Provide Screenshot(s)/video(s) of the issue encountered: n/a
Detail steps to reproduce the issue encountered: Make sure controller response curves are linear and move yoke 90 degrees each way and watch the on screen yoke not move in a linear manner.
PC specs for those who want to assist (if not entered in your profile) i7600k 1080ti 32GB ram Windows 10
Build Version # when you first started experiencing this issue: All builds from the start
Are you on the Steam or Microsoft Store version? MS store
Did you submit this to Zendesk? If so, what is your ticket #?#110485
Yes I have experienced too and found a fix online. This has to do with your Windows Joystick/hardware configuration settings. Reset everything there, recalibrate and it should work like a charm again.
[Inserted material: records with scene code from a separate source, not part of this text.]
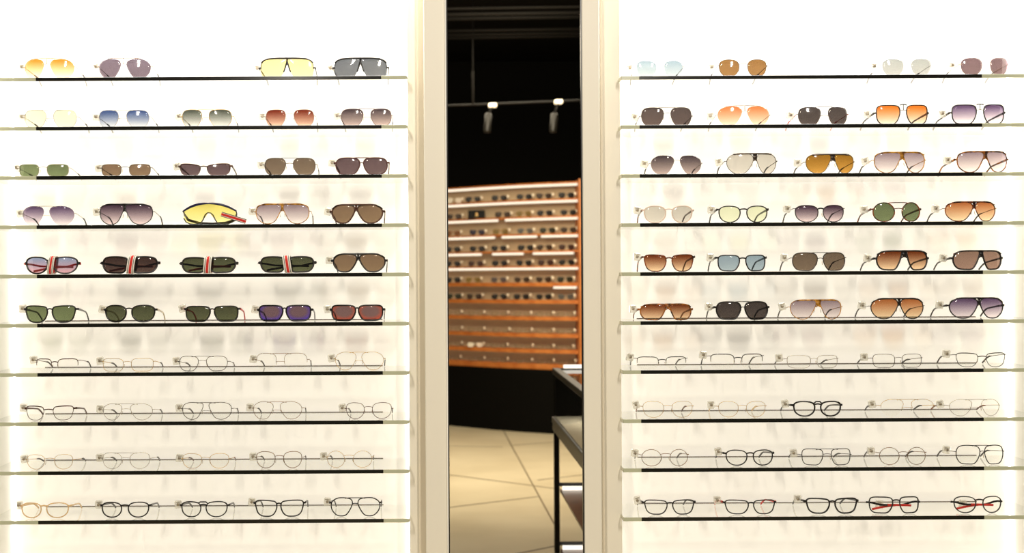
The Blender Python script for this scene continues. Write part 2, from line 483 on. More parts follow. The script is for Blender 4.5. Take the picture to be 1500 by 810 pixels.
    for sgn, xh, yh in hin:
        mb = MB(); ht = .0052 if plastic else .0016; tt = .0030 if plastic else .0014
        tips = MB()
        dip = max(0., min(.009, zH - .010))
        if not folded:
            P = []
            for i in range(13):
                u = i / 12; y = yh + (.092 - yh) * u
                P.append((xh - sgn * .0035 * u, y, zH - dip * u + .0004 * math.sin(PI * u)))
            Q = []
            drop = zH - dip - .0022
            for i in range(9):
                u = i / 8
                Q.append((xh - sgn * (.0035 + .003 * u), .092 + (tl - .092) * (u ** .92), zH - dip - drop * (u ** 1.5)))
            if plastic:
                A = P + Q[1:]
                mb.sweep(A, [ht * (1.1 - .35 * min(1, i / 10)) + (.0008 if i > 14 else 0) for i in range(len(A))], tt, (1, 0, 0))
            else:
                mb.sweep(P, ht, tt, (1, 0, 0)); tips.sweep([P[-2]] + [P[-1]] + Q[1:], [.0018, .0028] + [.0040] * 7 + [.0044], .0028, (1, 0, 0))
        else:                                       # arms folded across the back
            y0 = .018 + (.007 if sgn > 0 else 0)
            zl = h * (.44 if sgn < 0 else .40); ze = h * (.40 if sgn < 0 else .16)
            P = [(xh, yh, zH), (xh + sgn * .0006, y0 * .5, zH - .0005), (xh - sgn * .001, y0 - .002, zH - .002)]
            for i in range(12):
                u = i / 11; e = min(1., u / .35); e = e * e * (3 - 2 * e)
                P.append((xh - sgn * (.005 + (2 * half - .016) * u), y0, (zH - .002) + (zl - zH + .002) * e + (ze - zl) * max(0., (u - .4) / .6) ** 1.5))
            mb.sweep(P[:9], .003, .0048, (0, 0, 1)); tips.sweep(P[8:], .0034, .0054, (0, 0, 1))
        t = mb.build('temple', tm, root)
        if tips.v: tips.build('temple_tip', FRAME[tipcol or 'tip'](), t)
    # tag on the arm
    if tagged:
        sgn, xh, yh = hin[0]
        if folded: security_tag(root, X((L0 + L1) / 2 + 4), .034, h * .42, .1)
        elif case == 'left': security_tag(root, xh - .006, .017, zH + .001 - taglow, random.uniform(-.2, .2))
        else: security_tag(root, xh - .009, .033, zH + .001 - taglow, random.uniform(-.25, .25))
    if strap:                                       # striped elastic band pulled round the bridge
        px0, px1, slant = strap
        x0, x1 = X(px0), X(px1); wd = x1 - x0; mb = MB()
        K = 36; stripes = [(0, .15, 0), (.15, .23, 1), (.23, .33, 0), (.33, .67, 2), (.67, .77, 0), (.77, .85, 1), (.85, 1, 0)]
        for a, b, mi in stripes:
            v = []; f = []
            for i in range(K):
                th = 2 * PI * i / K; c, s_ = math.cos(th), math.sin(th)
                c = math.copysign(abs(c) ** .6, c); s_ = math.copysign(abs(s_) ** .6, s_)
                for r in (1., .93):
                    y = .010 + .0195 * c * r; z = h * .5 + (h * .5 + .0022 - .0014) * s_ * r + .0004
                    for q in (a, b): v.append((x0 + wd * q + slant * (z / h - .5), y, max(z, .0002)))
            for i in range(K):
                j = (i + 1) % K; A, B = i * 4, j * 4
                f += [(A, A + 1, B + 1, B), (A + 2, B + 2, B + 3, A + 3), (A, B, B + 2, A + 2), (A + 1, A + 3, B + 3, B + 1)]
            mb.add(v, f, mi)
        mb.build('strap', [principled('strap_white', (240, 234, 222), .7), principled('strap_black', (30, 24, 24), .7), principled('strap_red', (214, 38, 26), .7)], root)
    return root

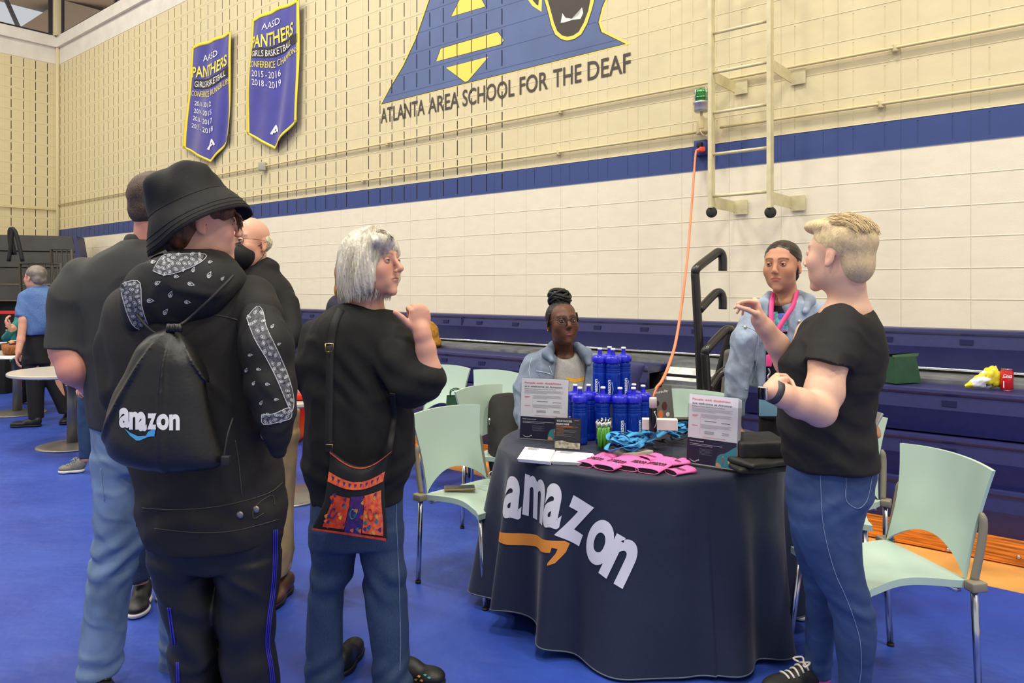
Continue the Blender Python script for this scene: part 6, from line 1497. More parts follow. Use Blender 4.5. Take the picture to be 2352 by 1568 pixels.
    og, pu, rd, tl, yl = [mat('bag_'+n, c, .65, noise=(70, .45), col2=c2) for n, c, c2 in (('orange', (224, 84, 36), (176, 40, 30)), ('purple', (84, 44, 124), (54, 30, 92)), ('flame', (246, 130, 60), (220, 56, 60)), ('teal', (50, 140, 140), (30, 100, 120)), ('gold', (236, 180, 60), (220, 120, 40)))]
    def patch(name, m, u0, u1, v0, v1, off=.0025): g = G(); g.grid(lambda u, v: bp(u0+(u1-u0)*u, v0+(v1-v0)*v, off+.0005), 12, 10); return g.obj(name, m, bg, smooth=True)
    patch('printed_trim', rd, .0, 1, .30, .40); patch('printed_panel', og, .12, .42, .50, .93); patch('printed_panel', pu, .43, .66, .48, .97); patch('printed_panel', rd, .67, .96, .48, .95)
    patch('red_piping', og, 0, 1, .0, .03); patch('red_piping', og, 0, 1, .97, 1.0)
    random.seed(3)
    for i in range(46):
        u, v = random.uniform(.1, .95), random.uniform(.5, .93); m = random.choice([tl, yl, rd, pu, og]); pts = [(u+.02*math.cos(t*1.05)*(1+.5*(t % 2)), v+.022*math.sin(t*1.05)*(1+.5*(t % 2))) for t in range(6)]
        g = G(); put(g, poly2d(pts), lambda a, b: bp(a, b, .0042), Vector((0, -1, 0))); g.obj('printed_blot', m, bg, smooth=False)
    for i in range(9):
        u = .06+.1*i; g = G(); put(g, poly2d([(u, .325), (u+.05, .325), (u+.025, .375)]), lambda a, b: bp(a, b, .0042), Vector((0, -1, 0))); g.obj('printed_triangle', pu, bg, smooth=False)
    for k in range(3):
        g = G(); u0 = (.2, .5, .78)[k]; pts = [bp(u0+.06*math.cos(t*.6)*(1-t/14), .70+.10*math.sin(t*.6)*(1-t/14), .0055) for t in range(11)]; g.tube(spline(pts, 4), .0022, 5); g.obj('printed_swirl', (pu, tl, og)[k], bg)
    # jeans
    sd = SD(.0058)
    sd.sil([(1130, 716, 925, 2.8, .13), (1180, 713, 925, 2.8, .14), (1246, 714, 926, 2.8, .13)], .03)
    sd.sil([(1200, 713, 822, 2.8, .11), (1254, 714, 818, 2.8, .10), (1308, 717, 814, 2.8, .085), (1335, 713, 802, 2.8, .08), (1362, 708, 788, 2.8, .075), (1417, 706, 785, 2.8, .075), (1489, 704, 786, 2.8, .078), (1572, 702, 794, 2.8, .082)], .03)
    sd.sil([(1200, 822, 926, 2.8, .11), (1254, 827, 926, 2.8, .10), (1308, 836, 932, 2.78, .09), (1325, 837, 934, 2.78, .085), (1380, 838, 934, 2.78, .08), (1435, 845, 937, 2.77, .08), (1485, 853, 937, 2.77, .08), (1525, 857, 938, 2.76, .085), (1552, 855, 950, 2.76, .09), (1580, 854, 952, 2.76, .09)], .012)
    sd.disp(folds(.005, 14, 2)); sd.disp(creases(.003, 24, 5, .5)); sd.disp(wrinkles(P(800, 1325, 2.8).z, .07, .005, 55, 2, .6)); sd.disp(wrinkles(P(900, 1530, 2.76).z, .05, .005, 70, 4, -.6))
    o = sd.obj('jeans', M_DENIMM, e); tr = bvh(o); line_on(tr, [(909, 1150), (912, 1240), (916, 1320), (918, 1400), (920, 1470), (918, 1540)], .0013, mat('denim_stitching', (120, 142, 176), .7), o)
    emb = mat('embroidery_teal', (60, 150, 140), .7); a = P(935, 1612, 2.80); b2 = P(1022, 1588, 2.74); s = shoe(e, (a.x-.05, a.y, .006), (b2.x, b2.y, .006), M_SHOEB, M_SOLEB, .075, 'shoe', None, .046)
    tr = bvh(s)
    for x, y, m in ((962, 1553, yl), (976, 1550, emb), (968, 1562, yl), (985, 1556, emb), (955, 1560, yl)): print_on(tr, poly2d([(x-4, y), (x, y-3), (x+5, y-1), (x+2, y+3)]), m, s, 'embroidery')
    a = P(790, 1560, 2.85); shoe(e, (a.x, a.y-.05, .006), (a.x+.01, a.y+.19, .006), M_SHOEB, M_SOLEB, .09)
whitehair()
# ================================================================ youth in bucket hat with drawstring bag
M_PAIS = mat('bandana_white_print', (18, 18, 24), .7, noise=(170, .8), col2=(104, 106, 114), bump=(120, .2, .002)); M_BAND = mat('bandana_black', (13, 13, 16), .75, bump=(240, .2, .002))
M_FADE = mat('faded_black_denim', (30, 27, 25), .8, noise=(5, .35), col2=(18, 17, 16), bump=(280, .3, .002))
def paisley(tr, x, y, s, a, m, par, mx=.04):
    """outlined teardrop motif"""
    def drop(k):
        out = []
        for i in range(16):
            t = 2*math.pi*i/16; r = 1.0; px, py = math.cos(t)*.55, math.sin(t)*.8
            if py < 0: px = px*(1+py*.95)+.35*py*py; py *= 1.35
            out.append((px*k, py*k))
        return out
    ca, sa = math.cos(a), math.sin(a); T = lambda q: (x+s*(q[0]*ca-q[1]*sa), y+s*(q[0]*sa+q[1]*ca))
    o, i_ = [T(q) for q in drop(1)], [T(q) for q in drop(.70)]; vs = o+i_; n = 16
    g = G(); print_on(tr, (vs, [(k, (k+1) % n, n+(k+1) % n, n+k) for k in range(n)]), m, par, g=g, mx=mx); print_on(tr, poly2d([T(q) for q in [(px*.38, py*.38+.12) for px, py in drop(1)]]), m, par, g=g, mx=mx)
    if g.v: g.obj('paisley_motif', m, par, smooth=False)
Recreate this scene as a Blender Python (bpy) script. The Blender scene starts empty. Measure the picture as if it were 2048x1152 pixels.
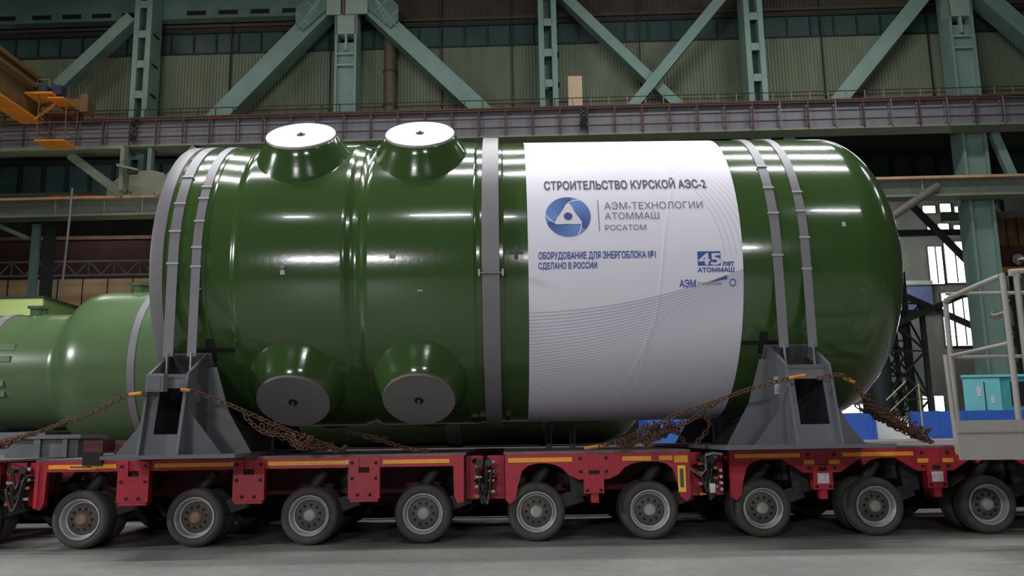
import bpy, bmesh, math, random
from math import sin, cos, pi, radians as R_, atan2, hypot
from mathutils import Vector, Matrix
random.seed(7)
S = bpy.context.scene
COL = S.collection

# ------------------------------------------------------------------ camera
F_PX, YAW, PITCH, ROLL, CAM_H = 1711.95, 0.009347, 0.171168, -0.015868, 1.3743
fw = Vector((sin(YAW)*cos(PITCH), cos(YAW)*cos(PITCH), sin(PITCH)))
rt = Vector((cos(YAW), -sin(YAW), 0.0)); up = rt.cross(fw)
rt2 = rt*cos(ROLL) + up*sin(ROLL); up2 = -rt*sin(ROLL) + up*cos(ROLL)
cam_d = bpy.data.cameras.new('camera'); cam = bpy.data.objects.new('camera', cam_d); COL.objects.link(cam)
cam_d.sensor_width = 36.0; cam_d.lens = F_PX/2048*36.0; cam_d.clip_end = 300
cam.matrix_world = Matrix(((rt2.x, up2.x, -fw.x, 0), (rt2.y, up2.y, -fw.y, 0), (rt2.z, up2.z, -fw.z, CAM_H), (0, 0, 0, 1)))
S.camera = cam

# ------------------------------------------------------------------ world, lamps and added fills, exposure
S.view_settings.view_transform = 'Standard'; S.view_settings.look = 'None'
S.view_settings.gamma = 1.0; S.view_settings.use_curve_mapping = False
S.view_settings.exposure = 0.0
w = bpy.data.worlds.new('hall_air'); S.world = w; w.use_nodes = True
w.node_tree.nodes['Background'].inputs['Color'].default_value = (0.80, 0.88, 0.90, 1)
w.node_tree.nodes['Background'].inputs['Strength'].default_value = 0.020

def lamp(x, y, z, sx, sy, watts, color=(0.98, 0.975, 1.0), aim=None):
    d = bpy.data.lights.new('hall_lamp_or_fill', 'AREA'); d.shape = 'RECTANGLE'; d.size = sx; d.size_y = sy
    d.energy = watts; d.color = color
    o = bpy.data.objects.new('hall_lamp_or_fill', d); COL.objects.link(o); o.location = (x, y, z)
    if aim is not None:
        o.rotation_euler = (Vector(aim) - Vector((x, y, z))).to_track_quat('-Z', 'Y').to_euler()
    return o
for y in (10.8, 16.0, 22.0):                       # rows of high-bay lamps over the vessels
    for x in (-9.5, -1.0, 9.5):
        lamp(x, y, 22, 6.0, 0.7, 900)
for x, l in ((-8.7, 1.6), (-2.6, 3.6), (1.0, 1.0), (14.5, 4.0)):   # row over the aisle in front
    lamp(x, -7.0, 22, l, 0.7, 170*l)
lamp(-10.5, -30, 10.8, 5, 0.8, 2700, aim=(0, 13, 4)); lamp(9, -30, 14, 5, 0.8, 1600, aim=(0, 13, 4))
lamp(-24, 4, 9.5, 2.0, 1.2, 2300, aim=(-3, 12, 3.5))
for x in (25, 33, 42): lamp(x, 23.5, 22, 4, 1.0, 260)
for x, p_ in ((-20, 300), (-7, 520), (7, 640), (20, 800)):   # rows along the column line
    lamp(x, 38, 27, 5, 1.0, p_, (0.97, 1, 0.96), aim=(x, 47, 10))
for x, p_ in ((-32, 260), (4, 110)): lamp(x, 63, 19, 5, 1.5, p_, aim=(x, 72, 23))  # added fill for the next bay's window band, no fixture there
lamp(-26, 41, 30, 3, 1, 500, (1, 0.9, 0.75))
lamp(-30, 60, 15, 8, 3, 260, (1, 0.92, 0.75)); lamp(33, 76, 20, 8, 3, 3000, (0.92, 0.97, 1), aim=(40, 85, 11)); lamp(-20, 35, 4, 2, 1, 500, (1, 0.92, 0.8), aim=(-26, 44, 19)); lamp(14, 29, 14, 6, 2, 200)  # added fills: next bays, far right wall, upward bounce onto the crane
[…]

When I bought my Honeycomb yoke I set the sensitivity curves to linear but when I turn the yoke 90 degrees to one direction the yoke/stick in the sim first turns a little bit and in the end makes a massive jump to max input. I checked the ailerons and they seem to work in a linear fashion so nothing wrong there.
Does anybody know why it’s like this? I have to hide the yoke because it bothers me too much.
Yes I agree, I removed all curves and now the ailerons and elevator move perfectly smoothly in line with the full range of motion on the Fulcrum yoke. However the cockpit animation is so far from being linear I too have to remove the yoke from view. I don’t get it, all others sims seem to get this right.
Is it the same in all aircraft?
The Arrow III in particular I fly with linear controls, whereas I use pretty heavy adjustment on most stock planes, so it seems to work rather different. I would not at all be surprised if the Arrow itself adds nonlinearity.
This has nothing to do with the hardware.
100% deflection with the virtual stick/yoke matches 100% joystick deflection in all cases.
It’s simply the weird non-linear stick/yoke animation which creates this problem.
What I meant was the animation still accelerates when hardware with the same degree of movement is used. My Yoko only has around 45 degrees, so it would make sense there, but even then the acceleration is not spread across the entire range, only at the extremity of movement.
On a yoke with 90 degrees of roll there should be no acceleration whatsoever but its exactly the same from what I’ve read.
I hate to bump such an old topic, but it’s been brought up in the Milviz 310 thread and it’s something I’ve seen in other aircraft recently as well such as the Globe Swift by AH. It’s very annoying and I’m wondering if it’s been determined that this is a problem that Asobo needs to solve, or if there’s a way for developers to adjust the animation somehow? It’s distracting enough for me that I’ve taken to moving my view up enough to hide the yoke or remove the yoke (when possible by the addon) by clicking it.
To be clear since this thread is old and has a few different types of complaints, the issue I see is that while my hardware is set up correctly with no curve, and I can confirm smooth movement across the axis in the calibration settings (in Windows) and axis settings (in MSFS), the yoke/stick in the VC will very slowly move, then suddenly accelerate to its full deflection in a way that does not match the hardware. It’s also true and very important to note that the physical control surfaces all deflect correctly. This means it’s purely an animation problem with the virtual controls.
My suspicion is they have applied the same animation no matter your yoke. My yoke doesn’t have a full 180 degrees on roll, so this is kind of what I would see. But you should see 1:1 with yours, and clearly don’t.